Le téléphone sonne. C'est le 7ème appel de la matinée. Cramponné à sa canne, Arsène Tchakarian décroche le combiné et croule sous les félicitations. « Merci commandant », répond timidement l'ancien artilleur, tout en réceptionnant auprès d'un livreur son troisième bouquet de fleurs. Arsène Tchakarian vient de fêter son centenaire dans son modeste pavillon de Vitry-sur-Seine (Val-de-Marne). A deux pas de l'avenue du Groupe-Manouchian, le célèbre commando des FTP-MOI (Francs-tireurs et partisans - Main-d'œuvre immigrée de Paris), dont il est le dernier survivant. « Cent ans ? Moi je ne sens rien. Et puis, ce n'est pas moi le héros, précise-t-il. Ce sont mes camarades qui ont été tués. »
Sa mine fatiguée reste impassible mais les attentions lui vont au cœur. « Il y a des chocolats plein les placards... J'aimerais verser une larme. Je ne peux pas. Je n'ai jamais pleuré. » Pas même le 21 février 1944, alors que ses 22 frères d'armes tombaient sous les balles allemandes dans la clairière du mont Valérien. Pourtant, pas un jour ne passe sans qu'il ne ressasse les visages de l'Affiche rouge, propagande nazie stigmatisant les activistes de « l'Armée du crime ». « Je ne vis que pour eux depuis leur arrestation. »
La mémoire des mots grésille mais les images sont intactes. Né en Turquie en décembre 1916, exilé à Paris en 1930, le maître tailleur n'a rien oublié de son « premier coup », le 17 mars 1943. Son ami Missak Manouchian, arménien lui aussi, avait prévenu : « Fini les tracts, on nous demande de combattre avec des armes. Je vais te présenter quelqu'un. » C'est Marcel Rayman, le cerveau de l'opération.

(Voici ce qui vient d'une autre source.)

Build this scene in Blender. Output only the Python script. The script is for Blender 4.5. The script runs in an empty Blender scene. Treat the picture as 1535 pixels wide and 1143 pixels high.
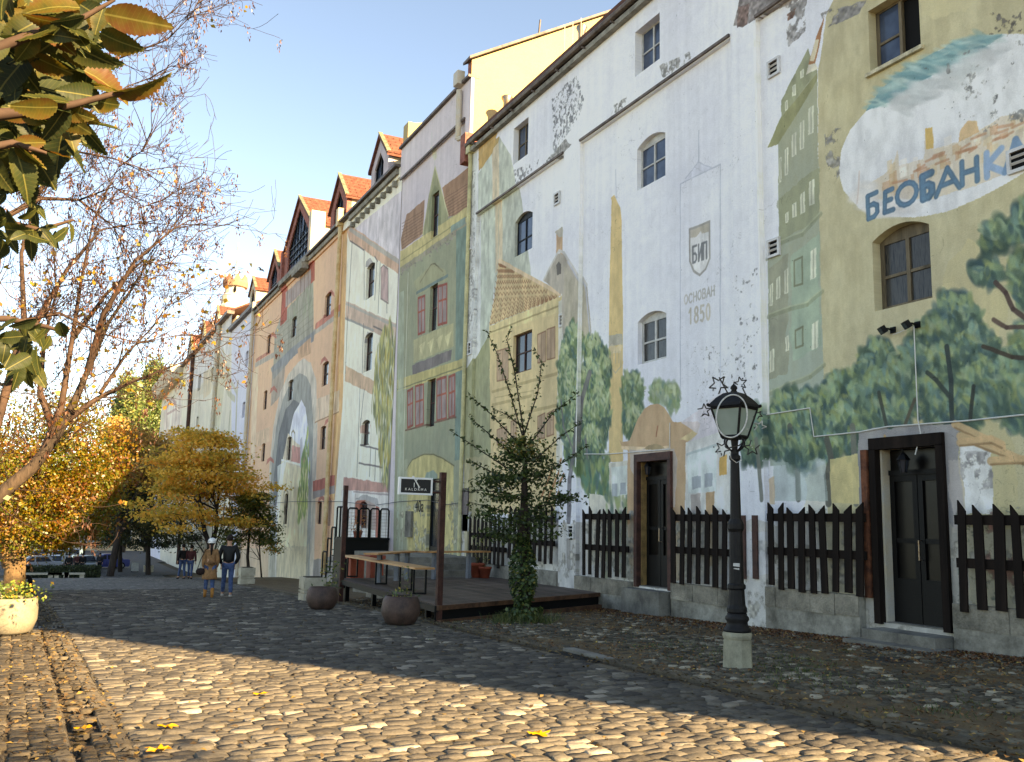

Déraillements de trains, exécutions en plein jour
« C'était sur le pont Henri-IV à Paris. Il m'a demandé mon nom. Missak m'avait interdit de donner le vrai. Alors j'ai dit Charles, pensant à un autre roi de France ! » Rayman lui tend une grenade à jeter « au milieu des soldats ». « Manouchian, ou plutôt Georges, me l'a prise des mains pour la lancer lui-même », poursuit l'ex-militant clandestin. Le lendemain, ils attaquent des Feldgendarmes à Levallois-Perret.
Déraillements de trains, exécutions en plein jour, récupération de documents chez les communistes arrêtés : la cavale des FTP-MOI de Manouchian s'arrête en novembre 1943. « J'avais rendez-vous avec Olga Bancic, la seule femme du réseau, à la gare d'Orsay. Elle n'était pas au rendez-vous. C'était la première fois. Et j'avais vu des flics marcher derrière Rayman la veille. Je suis pas con, j'ai compris. » Une vieille connaissance l'aidera à se cacher à Bordeaux, où reprendront les opérations d'espionnage, avant le maquis du Loiret.
Après la guerre, il devient historien et publiera trois livres. Mais si le vétéran croyait en avoir fini avec les combats, il se trompait. L'hiver dernier, il a été agressé à son domicile. « Elles étaient deux », assure Jacqueline, Mme Tchakarian depuis soixante et un ans. Elle essuie des coups. Son mari, frappé à la tête, garde aujourd'hui d'handicapantes séquelles. Mais ne lui parlez pas de maison de repos. Arsène Tchakarian est bien trop attaché à sa liberté.